To Conquer The Air- The Wright Brothers and the Great Race For Flight- James Tobin, 2003, Pg 206/207- "In St. Louis, many were buzzing about Alberto Santos-Dumont's plan to fly on the Fourth of July. The Brazilian was well aware of the Wright's claims to have flown a powered aeroplane, and of their hope to challenge him. Chanute informed the Wrights that Santos-Dumont "told me he was not afraid of you, as he knows how tedious and slow was the working out of a new machine." But then came a reason to suspect that Santos-Dumont was not so confident of his own machine. Late one night near the end of June, someone entered his hangar at the exhibition park and slashed his gas-bag. When the police speculated that the great flyer himself might have done the deed to avoid a humiliating defeat, Santos-Dumont stormed off to Paris to make repairs....Santos-Dumont may have felt no more relieved than Will, who called the incident "a rather strange affair," though "I will suspend judgment a while."

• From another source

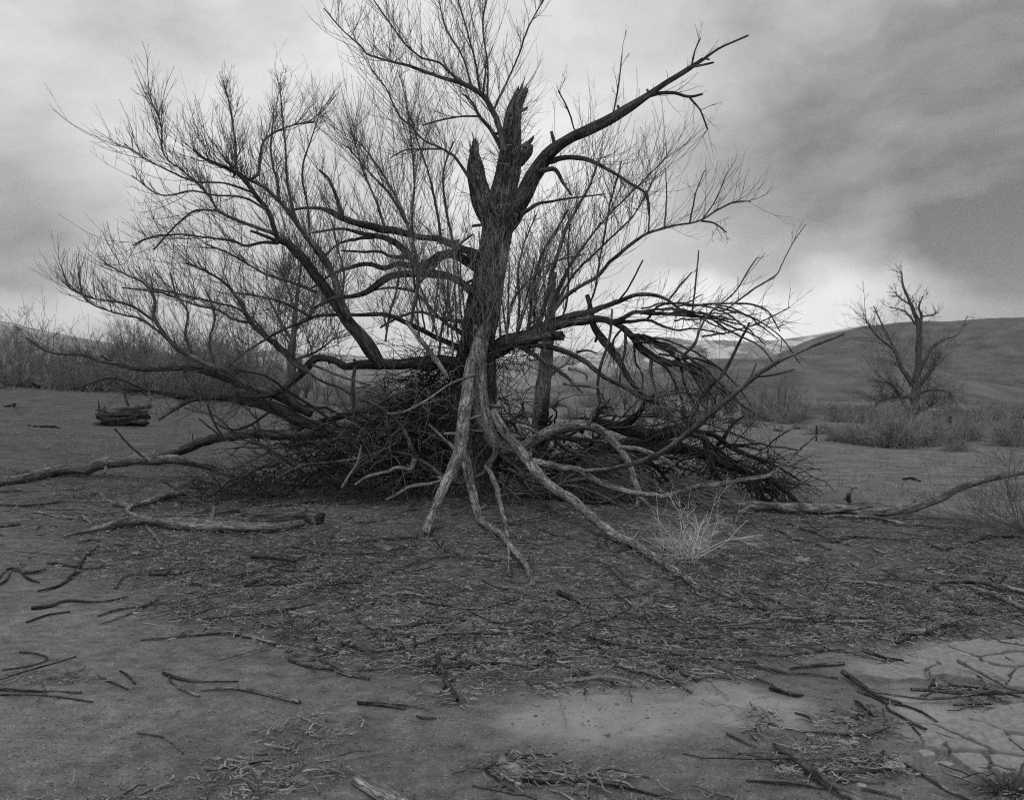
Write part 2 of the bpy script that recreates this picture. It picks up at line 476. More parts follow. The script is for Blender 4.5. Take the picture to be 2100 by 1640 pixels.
rowsY = np.concatenate([[-30, -12, -5, -2, 0, 1.0], np.geomspace(1.7, 22, 330), np.geomspace(22.4, 110, 90), np.geomspace(115, 5500, 40)])
colsT = np.linspace(-1, 1, 331); colsT = np.sign(colsT) * (np.abs(colsT) ** 1.25)
XX = colsT[None] * (3.0 + 1.15 * np.abs(rowsY))[:, None]
YY = np.repeat(rowsY[:, None], len(colsT), 1)
ZZ = H(XX, YY)
nr, nc = XX.shape
gi = np.arange(nr - 1)[:, None] * nc + np.arange(nc - 1)[None]
gm = MB(); gm.add(np.stack([XX, YY, ZZ], -1).reshape(-1, 3), np.stack([gi, gi + 1, gi + nc + 1, gi + nc], -1).reshape(-1, 4))

m, nd, lk, b = new_mat('sandy ground')
obj = nd.new('ShaderNodeTexCoord').outputs['Object']
g_fine = noise(nd, lk, obj, 120, 6, 0.75)
g_mid = noise(nd, lk, obj, 9, 6, 0.62)
g_big = noise(nd, lk, obj, 0.55, 5, 0.55)
g_str = noise(nd, lk, vmath(nd, lk, 'MULTIPLY', obj, (0.7, 1.0, 1.0)), 2.4, 9, 0.72)
lit, pal, far_a = attr(nd, 'litter', 'Fac'), attr(nd, 'pale', 'Fac'), attr(nd, 'meadow', 'Fac')
s_mix = math_node(nd, lk, 'ADD', math_node(nd, lk, 'MULTIPLY', g_fine, .55), math_node(nd, lk, 'MULTIPLY', g_mid, .45))
sand = ramp(nd, lk, s_mix, [(.36, .04), (.46, .10), (.56, .15), (.68, .27)])
def mixc(fac, a, bcol, blend='MIX'):
    n = nd.new('ShaderNodeMix'); n.data_type = 'RGBA'; n.blend_type = blend
    if isinstance(fac, (int, float)): n.inputs[0].default_value = fac
    else: lk.new(fac, n.inputs[0])
    for k, v in ((6, a), (7, bcol)):
        if isinstance(v, (int, float)): n.inputs[k].default_value = (v, v, v, 1)
        else: lk.new(v, n.inputs[k])
    return n.outputs[2]
vs_ = nd.new('ShaderNodeTexVoronoi'); vs_.inputs['Scale'].default_value = 38; lk.new(obj, vs_.inputs['Vector'])
sz_ = nd.new('ShaderNodeSeparateColor'); lk.new(vs_.outputs['Color'], sz_.inputs[0])
spk = maprange(nd, lk, math_node(nd, lk, 'SUBTRACT', vs_.outputs['Distance'], math_node(nd, lk, 'MULTIPLY', sz_.outputs[0], .34)), -.12, .02, .35, 1.0)
vl_ = nd.new('ShaderNodeTexVoronoi'); vl_.inputs['Scale'].default_value = 75; lk.new(obj, vl_.inputs['Vector'])
sl_ = nd.new('ShaderNodeSeparateColor'); lk.new(vl_.outputs['Color'], sl_.inputs[0])
spl = maprange(nd, lk, math_node(nd, lk, 'SUBTRACT', vl_.outputs['Distance'], math_node(nd, lk, 'MULTIPLY', sl_.outputs[1], .4)), -.15, .05, 1.9, 1.0)
sand = mixc(1.0, mixc(1.0, sand, spk, 'MULTIPLY'), spl, 'MULTIPLY')
col = mixc(1.0, sand, maprange(nd, lk, g_big, .3, .7, .78, 1.15), 'MULTIPLY')
silt = ramp(nd, lk, s_mix, [(.34, .18), (.5, .26), (.66, .33)])
col = mixc(math_node(nd, lk, 'MULTIPLY', pal, .85), col, silt)
meadow = ramp(nd, lk, math_node(nd, lk, 'ADD', math_node(nd, lk, 'MULTIPLY', g_str, .6), math_node(nd, lk, 'MULTIPLY', g_fine, .4)), [(.36, .035), (.46, .09), (.55, .155), (.68, .25)])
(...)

John W. Wood, author of Airports- Elements in Design, 1940, interviewed Orville Wright on February 15, 1940. On this subject, John recorded "He (Orville) explained that the European pioneers in 1903 and directly thereafter principally based their work on the lecture which Orville and Wilbur Wright's friend Chanute had made before the Aero Club of France on April 2nd, 1903 in which Chanute had shown photographs of Wright planes and diagrams of Wright planes given to him by the Wrights. Chanute had gone to Europe, Orville Wright said, to persuade Santos Dumont to come to the St. Louis Exposition. The European's wouldn't believe Chanute when he told them the Wrights could glide in a ratio of 10 to 1 angle. Orville Wright explained that Santos Dumont had had a difficult time with his dirigible at the St. Louis Exposition. The crowds were angered when Santos-Dumont (considering the weather was not right for a dirigible flight) would not fly. The dirigible had finally been mysteriously damaged at night. Orville and Wilbur Wright always thought that Santos-Dumont had done it himself to make his graceful exit from a disappointed exhibition crowd and critical press which had been making short of him."
John Wood's interview notes in his own hand follows:
It will never be known if Santos-Dumont sabotaged his own dirigible, but the Wrights believed so.